Untuk ke dua kalinya … Untuk ke tiga kalinya, Yang Mulia Sāriputta berkata: “Di sini, teman-teman, seorang bhikkhu yang sempurna dalam perilaku bermoral … setelah terlahir kembali di antara kelompok [para dewata] ciptaan-pikiran tertentu … dapat masuk dan keluar [lagi] dari lenyapnya persepsi dan perasaan. Ada kemungkinan ini.” Untuk ke tiga kalinya, Yang Mulia Udāyī berkata kepada Yang Mulia Sāriputta: “Mustahil, teman Sāriputta, tidak mungkin terjadi bahwa seorang bhikkhu, setelah terlahir kembali di antara kelompok [para dewata] ciptaan-pikiran tertentu … dapat masuk dan keluar [lagi] dari lenyapnya persepsi dan perasaan. Tidak ada kemungkinan seperti itu.”

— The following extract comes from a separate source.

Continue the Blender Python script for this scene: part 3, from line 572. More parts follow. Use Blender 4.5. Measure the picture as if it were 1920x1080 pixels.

Kemudian Yang Mulia Sāriputta berpikir: “Yang Mulia Udāyī telah menolakku hingga ke tiga kali, dan tidak ada seorang bhikkhu pun yang mengungkapkan persetujuannya denganku. Biarlah aku mendatangi Sang Bhagavā.” Kemudian Yang Mulia Sāriputta mendatangi Sang Bhagavā, bersujud kepada Beliau, duduk di satu sisi, dan berkata kepada para bhikkhu: “Di sini, teman-teman, seorang bhikkhu yang sempurna dalam perilaku bermoral, konsentrasi, dan kebijaksanaan mungkin masuk dan keluar [lagi] dari lenyapnya persepsi dan perasaan. Ada kemungkinan ini. Tetapi jika ia tidak mencapai pengetahuan akhir dalam kehidupan ini, setelah terlahir kembali di antara kelompok [para dewata] ciptaan-pikiran tertentu yang melampaui kumpulan para deva yang bertahan hidup dari makanan yang dapat dimakan, ia dapat masuk dan keluar [lagi] dari lenyapnya persepsi dan perasaan. Ada kemungkinan ini.”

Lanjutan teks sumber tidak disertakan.